A escravidão das necessidades, então, era associada à condição animal do homem. Mesmo que trocasse suas comodidades (alimentos, roupas, etc.) com seus vizinhos, não trabalhava em função do excedente, como é feito hoje em dia. O trabalhador, afinal, é obrigado a produzir muito mais do que precisa – e muito mais do que toda sua comunidade precisa – em troca de uma remuneração que supostamente garante o suprimento de suas necessidades animais. Ao invés de produzir apenas o que precisava, e talvez um pouco mais, é obrigado a produzir quantidades colossais para gerar lucro ao seu patrão.

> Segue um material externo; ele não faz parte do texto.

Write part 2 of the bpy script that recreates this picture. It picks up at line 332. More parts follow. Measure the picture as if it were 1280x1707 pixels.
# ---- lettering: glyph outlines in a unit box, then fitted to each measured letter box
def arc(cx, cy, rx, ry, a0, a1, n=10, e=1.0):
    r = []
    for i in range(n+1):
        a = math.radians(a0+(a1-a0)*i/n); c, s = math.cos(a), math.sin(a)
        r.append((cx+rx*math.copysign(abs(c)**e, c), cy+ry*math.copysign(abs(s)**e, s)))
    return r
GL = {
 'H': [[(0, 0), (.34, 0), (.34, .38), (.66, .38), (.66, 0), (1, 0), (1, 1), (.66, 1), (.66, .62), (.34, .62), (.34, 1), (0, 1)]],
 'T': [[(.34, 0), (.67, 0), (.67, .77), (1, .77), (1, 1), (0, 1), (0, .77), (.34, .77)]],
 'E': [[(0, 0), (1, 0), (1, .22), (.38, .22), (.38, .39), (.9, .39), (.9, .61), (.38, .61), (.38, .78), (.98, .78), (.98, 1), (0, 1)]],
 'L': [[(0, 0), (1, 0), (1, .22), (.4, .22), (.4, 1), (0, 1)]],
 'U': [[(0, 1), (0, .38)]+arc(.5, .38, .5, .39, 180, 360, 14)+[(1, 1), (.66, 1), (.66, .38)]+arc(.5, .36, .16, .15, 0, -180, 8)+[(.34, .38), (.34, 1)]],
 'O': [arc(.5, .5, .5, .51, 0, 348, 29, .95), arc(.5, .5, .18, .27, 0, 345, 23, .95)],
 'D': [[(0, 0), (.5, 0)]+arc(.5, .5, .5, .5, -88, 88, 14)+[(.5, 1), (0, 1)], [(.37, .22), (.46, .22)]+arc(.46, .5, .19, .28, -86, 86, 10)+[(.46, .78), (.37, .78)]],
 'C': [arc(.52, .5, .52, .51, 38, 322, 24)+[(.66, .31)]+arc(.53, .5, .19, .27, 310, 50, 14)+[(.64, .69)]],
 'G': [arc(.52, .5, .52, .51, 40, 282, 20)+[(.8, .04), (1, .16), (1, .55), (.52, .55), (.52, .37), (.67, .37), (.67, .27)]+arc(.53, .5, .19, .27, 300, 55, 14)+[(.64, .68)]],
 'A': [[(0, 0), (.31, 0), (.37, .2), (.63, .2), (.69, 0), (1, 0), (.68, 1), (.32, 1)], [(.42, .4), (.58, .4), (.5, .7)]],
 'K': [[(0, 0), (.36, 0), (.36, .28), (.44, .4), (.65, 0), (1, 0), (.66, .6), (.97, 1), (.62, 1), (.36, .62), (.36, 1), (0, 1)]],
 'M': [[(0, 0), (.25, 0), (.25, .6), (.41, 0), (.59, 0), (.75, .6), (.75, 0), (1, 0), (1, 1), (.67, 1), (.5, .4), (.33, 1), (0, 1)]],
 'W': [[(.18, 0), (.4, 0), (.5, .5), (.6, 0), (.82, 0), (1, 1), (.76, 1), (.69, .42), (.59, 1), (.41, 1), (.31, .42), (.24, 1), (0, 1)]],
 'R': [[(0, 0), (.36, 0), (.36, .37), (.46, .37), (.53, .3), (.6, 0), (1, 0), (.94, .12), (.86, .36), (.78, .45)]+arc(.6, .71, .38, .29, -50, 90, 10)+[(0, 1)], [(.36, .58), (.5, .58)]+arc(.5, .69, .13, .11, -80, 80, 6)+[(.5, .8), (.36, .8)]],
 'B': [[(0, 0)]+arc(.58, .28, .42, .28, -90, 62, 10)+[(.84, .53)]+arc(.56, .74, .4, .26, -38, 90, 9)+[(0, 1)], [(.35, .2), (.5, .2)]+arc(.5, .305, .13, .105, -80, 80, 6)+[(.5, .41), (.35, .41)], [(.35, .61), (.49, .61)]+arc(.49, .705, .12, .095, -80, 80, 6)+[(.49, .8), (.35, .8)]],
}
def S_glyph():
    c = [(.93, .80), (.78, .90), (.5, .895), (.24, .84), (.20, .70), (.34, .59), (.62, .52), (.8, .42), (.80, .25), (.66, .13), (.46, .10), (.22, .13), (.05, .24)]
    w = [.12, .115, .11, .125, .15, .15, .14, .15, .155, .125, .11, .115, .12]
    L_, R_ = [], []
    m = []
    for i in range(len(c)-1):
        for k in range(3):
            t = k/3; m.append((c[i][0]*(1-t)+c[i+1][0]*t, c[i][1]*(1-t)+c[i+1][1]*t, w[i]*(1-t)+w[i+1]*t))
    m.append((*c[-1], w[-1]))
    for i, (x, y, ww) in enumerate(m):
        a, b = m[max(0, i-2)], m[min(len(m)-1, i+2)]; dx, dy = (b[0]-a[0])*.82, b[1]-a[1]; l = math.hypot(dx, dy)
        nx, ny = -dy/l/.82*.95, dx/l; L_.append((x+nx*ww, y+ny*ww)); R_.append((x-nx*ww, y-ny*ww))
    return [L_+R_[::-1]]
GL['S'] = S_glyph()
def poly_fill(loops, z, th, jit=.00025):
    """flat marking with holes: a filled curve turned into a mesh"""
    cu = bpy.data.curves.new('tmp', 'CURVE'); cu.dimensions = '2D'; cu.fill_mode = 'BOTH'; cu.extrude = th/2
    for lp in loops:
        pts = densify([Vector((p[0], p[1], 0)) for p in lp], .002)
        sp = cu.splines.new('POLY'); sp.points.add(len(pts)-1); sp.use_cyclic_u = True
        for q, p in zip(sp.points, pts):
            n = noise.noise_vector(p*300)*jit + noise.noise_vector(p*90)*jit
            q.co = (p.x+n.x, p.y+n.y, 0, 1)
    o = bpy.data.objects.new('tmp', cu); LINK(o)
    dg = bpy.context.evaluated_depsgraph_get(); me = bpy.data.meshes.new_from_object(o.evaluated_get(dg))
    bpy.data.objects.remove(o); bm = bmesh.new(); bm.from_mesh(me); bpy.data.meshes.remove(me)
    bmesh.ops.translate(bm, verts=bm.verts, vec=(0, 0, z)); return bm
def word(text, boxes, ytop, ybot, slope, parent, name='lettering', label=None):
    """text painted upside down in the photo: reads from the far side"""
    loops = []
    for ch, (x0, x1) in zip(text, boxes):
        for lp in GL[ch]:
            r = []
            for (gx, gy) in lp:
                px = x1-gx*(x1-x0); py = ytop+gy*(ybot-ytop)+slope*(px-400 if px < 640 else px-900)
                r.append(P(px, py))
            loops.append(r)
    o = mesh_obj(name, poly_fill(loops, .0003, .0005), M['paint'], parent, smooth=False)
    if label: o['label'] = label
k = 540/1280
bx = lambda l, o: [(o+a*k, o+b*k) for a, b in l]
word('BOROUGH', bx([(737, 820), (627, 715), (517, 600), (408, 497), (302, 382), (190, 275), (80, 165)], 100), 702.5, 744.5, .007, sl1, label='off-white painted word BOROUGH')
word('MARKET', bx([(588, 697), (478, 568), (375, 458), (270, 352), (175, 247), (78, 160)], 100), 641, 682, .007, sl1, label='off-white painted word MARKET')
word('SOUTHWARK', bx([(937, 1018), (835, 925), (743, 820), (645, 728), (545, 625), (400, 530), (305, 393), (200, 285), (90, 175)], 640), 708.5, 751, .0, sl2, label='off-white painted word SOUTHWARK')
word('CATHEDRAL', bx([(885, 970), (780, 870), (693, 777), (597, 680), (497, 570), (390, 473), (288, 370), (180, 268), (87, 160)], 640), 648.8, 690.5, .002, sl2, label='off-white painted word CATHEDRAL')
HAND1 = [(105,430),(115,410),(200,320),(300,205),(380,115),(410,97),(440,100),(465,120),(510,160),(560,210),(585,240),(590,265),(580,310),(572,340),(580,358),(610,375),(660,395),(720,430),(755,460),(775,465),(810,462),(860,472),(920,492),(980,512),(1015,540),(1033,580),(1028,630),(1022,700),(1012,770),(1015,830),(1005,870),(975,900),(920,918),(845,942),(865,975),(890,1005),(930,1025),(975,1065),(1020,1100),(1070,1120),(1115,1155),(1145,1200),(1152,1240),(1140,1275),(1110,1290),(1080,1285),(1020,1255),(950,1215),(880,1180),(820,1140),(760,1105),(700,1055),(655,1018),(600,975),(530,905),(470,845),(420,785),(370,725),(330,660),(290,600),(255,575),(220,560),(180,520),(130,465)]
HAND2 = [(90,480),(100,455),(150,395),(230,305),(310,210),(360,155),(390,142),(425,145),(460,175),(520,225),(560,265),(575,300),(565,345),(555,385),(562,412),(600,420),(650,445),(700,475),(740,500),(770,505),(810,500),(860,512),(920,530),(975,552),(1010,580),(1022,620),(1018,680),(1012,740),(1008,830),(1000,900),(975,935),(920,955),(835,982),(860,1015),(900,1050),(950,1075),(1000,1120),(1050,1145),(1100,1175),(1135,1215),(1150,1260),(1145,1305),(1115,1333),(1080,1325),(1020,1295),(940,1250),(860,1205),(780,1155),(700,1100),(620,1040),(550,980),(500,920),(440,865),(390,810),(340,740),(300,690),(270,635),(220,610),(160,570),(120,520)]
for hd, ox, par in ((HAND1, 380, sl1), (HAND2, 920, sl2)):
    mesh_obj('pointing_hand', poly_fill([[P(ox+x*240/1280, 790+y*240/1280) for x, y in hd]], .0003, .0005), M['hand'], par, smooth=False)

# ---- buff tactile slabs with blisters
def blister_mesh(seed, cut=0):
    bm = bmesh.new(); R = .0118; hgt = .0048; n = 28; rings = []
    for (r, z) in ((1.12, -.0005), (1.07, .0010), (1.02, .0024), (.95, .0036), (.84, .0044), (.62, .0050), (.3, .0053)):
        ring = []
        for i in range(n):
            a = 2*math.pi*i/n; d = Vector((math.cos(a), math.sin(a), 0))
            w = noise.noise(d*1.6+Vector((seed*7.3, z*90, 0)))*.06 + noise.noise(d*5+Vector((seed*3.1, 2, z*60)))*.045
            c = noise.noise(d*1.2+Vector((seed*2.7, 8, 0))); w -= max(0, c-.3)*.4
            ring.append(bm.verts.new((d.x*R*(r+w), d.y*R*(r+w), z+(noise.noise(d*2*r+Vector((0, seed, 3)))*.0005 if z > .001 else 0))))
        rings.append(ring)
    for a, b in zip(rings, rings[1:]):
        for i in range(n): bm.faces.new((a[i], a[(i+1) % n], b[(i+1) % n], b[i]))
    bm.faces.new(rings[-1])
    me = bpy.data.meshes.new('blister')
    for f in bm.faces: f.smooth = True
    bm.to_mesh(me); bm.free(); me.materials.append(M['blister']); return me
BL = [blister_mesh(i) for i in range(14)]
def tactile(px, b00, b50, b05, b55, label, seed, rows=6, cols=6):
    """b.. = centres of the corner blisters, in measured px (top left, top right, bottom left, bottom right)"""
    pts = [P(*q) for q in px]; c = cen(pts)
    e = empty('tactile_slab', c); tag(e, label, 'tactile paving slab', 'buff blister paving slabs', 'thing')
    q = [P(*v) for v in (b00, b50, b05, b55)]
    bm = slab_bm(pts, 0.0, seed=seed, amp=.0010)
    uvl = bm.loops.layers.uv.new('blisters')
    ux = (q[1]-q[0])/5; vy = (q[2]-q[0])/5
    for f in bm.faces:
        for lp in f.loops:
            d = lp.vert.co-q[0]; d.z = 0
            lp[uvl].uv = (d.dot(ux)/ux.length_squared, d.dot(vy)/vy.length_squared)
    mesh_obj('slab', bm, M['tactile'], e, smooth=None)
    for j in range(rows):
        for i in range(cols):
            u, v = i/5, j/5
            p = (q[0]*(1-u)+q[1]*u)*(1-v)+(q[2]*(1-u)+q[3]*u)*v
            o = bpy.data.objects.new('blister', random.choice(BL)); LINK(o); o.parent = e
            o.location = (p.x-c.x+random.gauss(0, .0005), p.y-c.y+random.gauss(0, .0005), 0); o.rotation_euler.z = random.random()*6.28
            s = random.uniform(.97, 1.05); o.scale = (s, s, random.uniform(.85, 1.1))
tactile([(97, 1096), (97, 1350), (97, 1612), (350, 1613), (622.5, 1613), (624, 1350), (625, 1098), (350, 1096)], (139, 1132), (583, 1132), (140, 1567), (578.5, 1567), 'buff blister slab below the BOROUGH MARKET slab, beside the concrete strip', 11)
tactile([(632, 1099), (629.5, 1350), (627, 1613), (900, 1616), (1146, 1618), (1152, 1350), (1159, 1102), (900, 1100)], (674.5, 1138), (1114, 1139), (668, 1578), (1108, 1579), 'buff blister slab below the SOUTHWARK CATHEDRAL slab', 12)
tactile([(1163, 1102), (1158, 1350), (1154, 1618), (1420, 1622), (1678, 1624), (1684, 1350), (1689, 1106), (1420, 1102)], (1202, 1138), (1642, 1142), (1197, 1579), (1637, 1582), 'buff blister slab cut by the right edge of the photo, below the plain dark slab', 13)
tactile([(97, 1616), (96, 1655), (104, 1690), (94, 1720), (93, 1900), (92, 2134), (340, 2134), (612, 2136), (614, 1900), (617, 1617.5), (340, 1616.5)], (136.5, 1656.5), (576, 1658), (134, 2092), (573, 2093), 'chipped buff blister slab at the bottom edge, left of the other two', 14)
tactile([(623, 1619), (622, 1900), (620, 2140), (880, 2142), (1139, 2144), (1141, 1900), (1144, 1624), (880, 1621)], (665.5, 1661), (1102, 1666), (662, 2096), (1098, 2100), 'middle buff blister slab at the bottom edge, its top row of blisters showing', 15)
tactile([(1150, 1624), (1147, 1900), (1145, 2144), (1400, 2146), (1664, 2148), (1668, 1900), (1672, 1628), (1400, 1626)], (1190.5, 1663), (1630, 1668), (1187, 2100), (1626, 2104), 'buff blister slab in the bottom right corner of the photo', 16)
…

O que isso implica de fato, no entanto? No último artigo, vimos que o homem decide transformar o mundo ao seu redor a partir de novas necessidades que encontra em sua vivência, muito vezes sendo elas subjetivas. Mas se é obrigado a trabalhar a maior parte de seu dia (bem mais que oito horas diárias para a maior parte dos brasileiros) em algo que não aprecia, chega em sua casa esgotado, e incapaz de criar ou entender aquilo que lhe aprece; seja arte, ciência...

E o trabalho explorado não apenas rouba a possibilidade de transformação do homem; como também algo qual ele jamais poderá ter novamente: O tempo. Passa mais de um terço de sua vida produzindo em excesso não para si e nem para seus semelhantes; para em função do lucro daquele que emprega e escraviza suas forças tanto de forma objetiva, ao lhe pagar um salário que é a menor fração possível de seu lucro, como também subjetivamente, ao fazê-lo acreditar que todo aquele excedente não o pertence.

No entanto, o questionamento se faz consequente; e válido: Já há como permitir que o homem trabalhe menos? Existem condições objetivas que permitam que o homem desenvolva seu potencial de criação e transformação do mundo ao invés de servir um patrão em troca de subsistência?

A própria FAO (Organização das Nações Unidas para Alimentação e Agricultura) já afirma que o mundo produz alimento o suficiente para suprir a fome no mundo. Sobre moradia? Em 2015, foi inaugurado no Rio de Janeiro um campo de golfe de 58,5 mil metros quadrados em função dos Jogos Olímpicos de Verão de 2016. É evidente que, pelo menos nos dias de hoje, já existem condições materiais para que as necessidades mais básicas do homem (moradia e alimentação) sejam supridas.

O trabalhador é de fato o dono daquilo que produz, tanto as comodidades como os excedentes produzidos. É necessário, para que ele possa voltar-se a usar seu tempo como lhe convém; avançar naquilo que gosta e fazer história, que ele entenda que a única forma é tomando de volta aquilo que lhe pertence: Todo o tempo que passou alienadamente servindo quem nunca lhe viu como humano.